6 of 183 comments (clear)

  1. Re:Detroit is broke by commodore64_love · · Score: 5, Insightful

    Clearly you didn't read enough of the fucking article, because the real issue is that Detroit's contract requires Comcast to provide free cable to their schools, public buildings, and other benefits, in exchange for being granted a monopoly within the city. On the flip side Comcast claims it no longer has to provide those freebies thanks to a 2007 Michigan law. Detroit's argument is that the MI Law violates the MI Constitution, and as far as I can tell, Detroit is correct.

    Comcast could solve this issue, without cost, simply by honoring the Detroit Contract they signed rather than ignoring it.

    As for "shaking down" I pretty much hate comcast right now. My brother's analog comcast was $65 when discontinued, and raised to $85 digital cable. Difference? Analog cable was a flat fee regardless how many TVs you had, where digital charges $5 per set. Per month. I call that GREED on the part of comcast.

    --
    "I disapprove of what you say, but I will defend to the death your right to say it." - historian Evelyn Beatrice Hall
  2. Re:Detroit is broke by commodore64_love · · Score: 5, Insightful

    Yet another person who didn't bother to read the fucking article. Detroit/Comcast did NOT sign a new contract. The old 1985 agreement is still in full force (according to Detroit) whereas Comcast claims a Michigan law nullified the contract. Detroit's argument is that Michigan has no power to nullify contracts (per the MI Constitution). I think Detroit is correct.

    --
    "I disapprove of what you say, but I will defend to the death your right to say it." - historian Evelyn Beatrice Hall
  3. It's not "bribes" it's "free speech"! by Benfea · · Score: 4, Insightful

    At least according to our US Supreme Court.
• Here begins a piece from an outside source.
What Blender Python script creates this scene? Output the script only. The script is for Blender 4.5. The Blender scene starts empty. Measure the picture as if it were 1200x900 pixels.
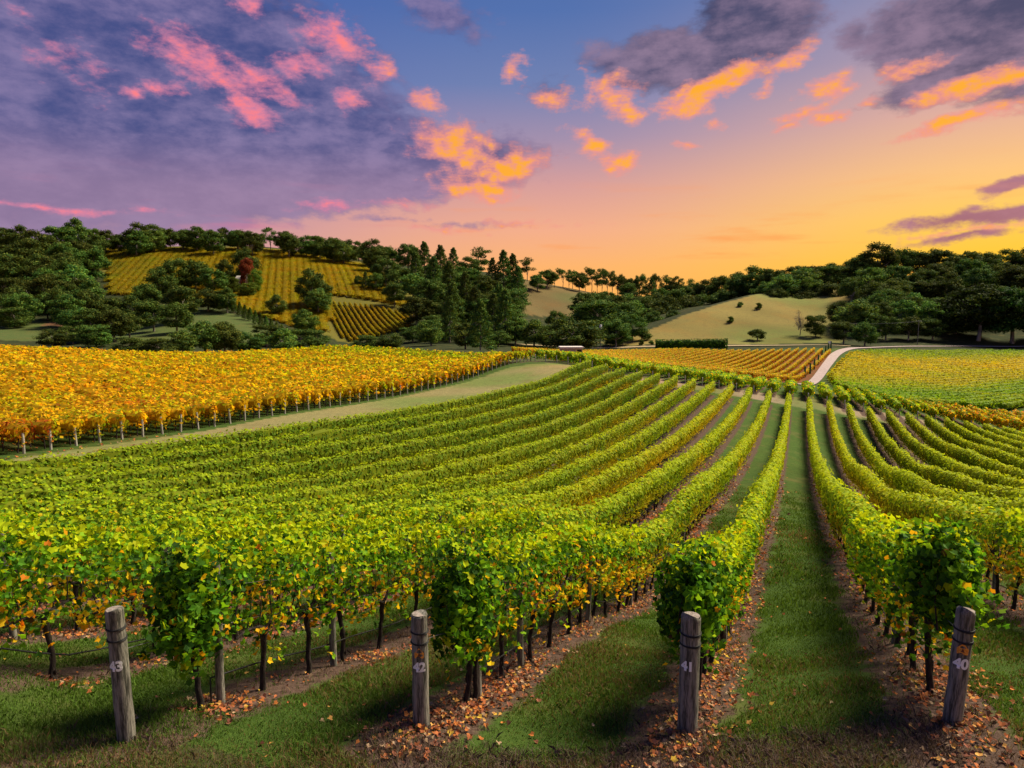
import bpy, math, random
import numpy as np
PI = math.pi
R = math.radians
random.seed(7)
rng = np.random.default_rng(11)
scn = bpy.context.scene
col = scn.collection

# ------------------------------------------------------------------ camera
FPX = 800.0                                   # focal length in pixels of a 1200 px wide frame
PITCH = math.atan(94.0 / FPX)
cam_d = bpy.data.cameras.new("camera")
cam_d.sensor_width = 36.0
cam_d.lens = 36.0 * FPX / 1200.0
cam_d.clip_end = 9000.0
cam = bpy.data.objects.new("camera", cam_d)
col.objects.link(cam)
cam.location = (0, 0, 0)
cam.rotation_euler = (PI / 2 - PITCH, 0, 0)
scn.camera = cam
scn.view_settings.view_transform = 'Standard'
scn.view_settings.look = 'None'
scn.view_settings.exposure = 0.78
scn.view_settings.gamma = 1.0
scn.render.engine = 'CYCLES'
scn.cycles.max_bounces = 6
scn.cycles.transparent_max_bounces = 4

# ------------------------------------------------------------------ sun
SUN_AZ, SUN_EL = R(58), R(48)
sun_d = bpy.data.lights.new("sun", 'SUN')
sun_d.energy = 5.0
sun_d.angle = R(22)
sun_d.color = (1.0, 0.88, 0.64)
sun = bpy.data.objects.new("sun", sun_d)
col.objects.link(sun)
# light travels along local -Z
sun.rotation_euler = (PI / 2 - SUN_EL, 0, PI - SUN_AZ)
sun.location = (60, 20, 60)


def px_dir(u, v):
    x = (u - 600) / FPX
    y = -(v - 450) / FPX
    c, s = math.cos(PITCH), math.sin(PITCH)
    return np.array([x, c + s * y, -s + c * y])


def s2l(c):
    return tuple((x / 255 / 12.92) if x / 255 <= 0.04045 else ((x / 255 + 0.055) / 1.055) ** 2.4 for x in c)


# ------------------------------------------------------------------ world
class NT:
    """small helper round a node tree"""
    def __init__(self, nt):
        self.nt = nt
        for n in list(nt.nodes):
            nt.nodes.remove(n)

    def n(self, typ, **kw):
        nd = self.nt.nodes.new(typ)
        for k, v in kw.items():
            setattr(nd, k, v)
        return nd

    def put(self, sock, val):
        if isinstance(val, bpy.types.NodeSocket):
            self.nt.links.new(val, sock)
        elif val is not None:
            sock.default_value = val

    def m(self, op, a, b=None, c=None, clamp=False):
        nd = self.n('ShaderNodeMath', operation=op, use_clamp=clamp)
        for i, x in enumerate((a, b, c)):
            if x is not None:
                self.put(nd.inputs[i], x)
        return nd.outputs[0]

    def mix(self, f, a, b, mode='MIX'):
        nd = self.n('ShaderNodeMix', data_type='RGBA', blend_type=mode)
        self.put(nd.inputs[0], f)
        self.put(nd.inputs[6], a if isinstance(a, bpy.types.NodeSocket) else (*a, 1))
        self.put(nd.inputs[7], b if isinstance(b, bpy.types.NodeSocket) else (*b, 1))
        return nd.outputs[2]

    def ramp(self, f, stops, interp='LINEAR'):
        nd = self.n('ShaderNodeValToRGB')
        cr = nd.color_ramp
        cr.interpolation = interp
        while len(cr.elements) > 1:
            cr.elements.remove(cr.elements[-1])
        cr.elements[0].position = stops[0][0]
        cr.elements[0].color = (*stops[0][1], 1)
        for p, c in stops[1:]:
            e = cr.elements.new(p)
            e.color = (*c, 1)
        self.put(nd.inputs[0], f)
        return nd.outputs[0]

    def step(self, x, lo, hi):
        nd = self.n('ShaderNodeMapRange', interpolation_type='SMOOTHSTEP')
        self.put(nd.inputs[0], x)
        nd.inputs[1].default_value = lo
        nd.inputs[2].default_value = hi
        return nd.outputs[0]

    def noise(self, vec, scale, detail=4.0, rough=0.55, dist=0.0, out=0):
        nd = self.n('ShaderNodeTexNoise')
        if vec is not None:
            self.put(nd.inputs['Vector'], vec)
        nd.inputs['Scale'].default_value = scale
        nd.inputs['Detail'].default_value = detail
        nd.inputs['Roughness'].default_value = rough
        nd.inputs['Distortion'].default_value = dist
        return nd.outputs[out]


world = bpy.data.worlds.new("World")
scn.world = world
world.use_nodes = True
W = NT(world.node_tree)
tc = W.n('ShaderNodeTexCoord')
sep = W.n('ShaderNodeSeparateXYZ')
W.put(sep.inputs[0], tc.outputs['Generated'])
az = W.m('ARCTAN2', sep.outputs[0], sep.outputs[1])
el = W.m('ARCSINE', sep.outputs[2])
e01 = W.m('DIVIDE', el, R(40), clamp=True)


def stops(lst):
    return [(d / 40.0, s2l(c)) for d, c in lst]


left = W.ramp(e01, stops([(0, (196, 140, 150)), (3, (188, 142, 160)), (7, (165, 132, 168)), (11, (118, 118, 172)), (17, (84, 104, 172)), (24, (64, 88, 160)), (40, (45, 66, 135))]))
mid = W.ramp(e01, stops([(0, (254, 176, 84)), (3, (250, 176, 104)), (6, (240, 170, 134)), (9.5, (212, 155, 150)), (13, (160, 140, 168)), (17, (110, 126, 174)), (22, (80, 110, 170)), (40, (45, 70, 140))]))
rgt = W.ramp(e01, stops([(0, (255, 188, 10)), (3, (255, 198, 36)), (6, (254, 202, 80)), (9, (250, 194, 120)), (13, (224, 172, 152)), (17, (178, 152, 166)), (22, (138, 138, 172)), (40, (70, 85, 145))]))
fl = W.step(az, R(-38), R(4))
fr = W.step(az, R(2), R(38))
sky = W.mix(fr, W.mix(fl, left, mid), rgt)

# warped direction space for the clouds
comb = W.n('ShaderNodeCombineXYZ')
W.put(comb.inputs[0], az); W.put(comb.inputs[1], el)
pvec = comb.outputs[0]
stretch = W.n('ShaderNodeVectorMath', operation='MULTIPLY')
W.put(stretch.inputs[0], pvec); stretch.inputs[1].default_value = (1.0, 1.9, 1.0)
nwarp = W.noise(stretch.outputs[0], 9.0, 6, 0.6, out=1)
sub = W.n('ShaderNodeVectorMath', operation='SUBTRACT')
W.put(sub.inputs[0], nwarp); sub.inputs[1].default_value = (0.5, 0.5, 0.5)
sc_ = W.n('ShaderNodeVectorMath', operation='MULTIPLY')
W.put(sc_.inputs[0], sub.outputs[0]); sc_.inputs[1].default_value = (0.07, 0.035, 0.0)
addv = W.n('ShaderNodeVectorMath', operation='ADD')
W.put(addv.inputs[0], pvec); W.put(addv.inputs[1], sc_.outputs[0])
wp = addv.outputs[0]
fb1 = W.noise(stretch.outputs[0], 22.0, 8, 0.62)
fb2 = W.noise(stretch.outputs[0], 7.0, 7, 0.6)
fb3 = W.noise(stretch.outputs[0], 45.0, 6, 0.6)


def blobs(lst, power=1.0):
    acc = None
    for (u, v, rx, ry, rot, k) in lst:
        d = px_dir(u, v)
        d = d / np.linalg.norm(d)
        a0, e0 = math.atan2(d[0], d[1]), math.asin(d[2])
        mp = W.n('ShaderNodeMapping', vector_type='TEXTURE')
        W.put(mp.inputs[0], wp)
        mp.inputs[1].default_value = (a0, e0, 0)
        mp.inputs[2].default_value = (0, 0, R(-rot))
        mp.inputs[3].default_value = (rx / FPX * 0.9, ry / FPX * 0.95, 1)
        ln = W.n('ShaderNodeVectorMath', operation='LENGTH')
        W.put(ln.inputs[0], mp.outputs[0])
        b = W.m('MULTIPLY_ADD', ln.outputs['Value'], -k, k)       # k at the centre, 0 at the rim
        acc = b if acc is None else W.m('MAXIMUM', acc, b)
    return acc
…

    1. Re:It's not "bribes" it's "free speech"! by commodore64_love · · Score: 4, Insightful

      The Supreme Court made the mistake of thinking Corporations have the same rights as human beings. They don't. The people inside the corporation have rights, but the actual corporation has no more natural, innate rights than a tree or rock.

      --
      "I disapprove of what you say, but I will defend to the death your right to say it." - historian Evelyn Beatrice Hall
  4. Re:Only game in town and ... by Anonymous Coward · · Score: 4, Informative

    Have the city of Detroit run 100-fiber bundles under all the streets, and then offer to lease 1 fiber per television or internet company. Just imagine: Customers would be able to choose from Comcast or Cox or AppleTV or Time-Warner or Cablevision or whatever. True competition. True choice.

    Without federal assistance, the city of Detroit can't afford to buy 100 strings and pairs of cans at this point. They aren't even processing rape kits because the city is too far in debt. Sure the former mayor is in prison now, but the whole city is still screwed.

  5. Re:Why are franchises even legal? by Migraineman · · Score: 5, Insightful

    DC tried this, and it just resulted in one company tearing up a street that the previous company tore up and re-paved. You've never seen so much redundant construction and horrible patch-jobs. Oh, and when Company A "accidentally" drops the backhoe bucket on Company B's fiber, Company B will be along shortly to dig up the street (again) to repair their infrastructure.

    There's merit to having a common infrastructure, but it probably needs to be a municipal resource. That's a completely different type of monopoly, and is subject to a different type of corruption. I personally think "communications as a utility" is less evil than a communications infrastructure that's privately owned (and can be withheld on a corporate whim.)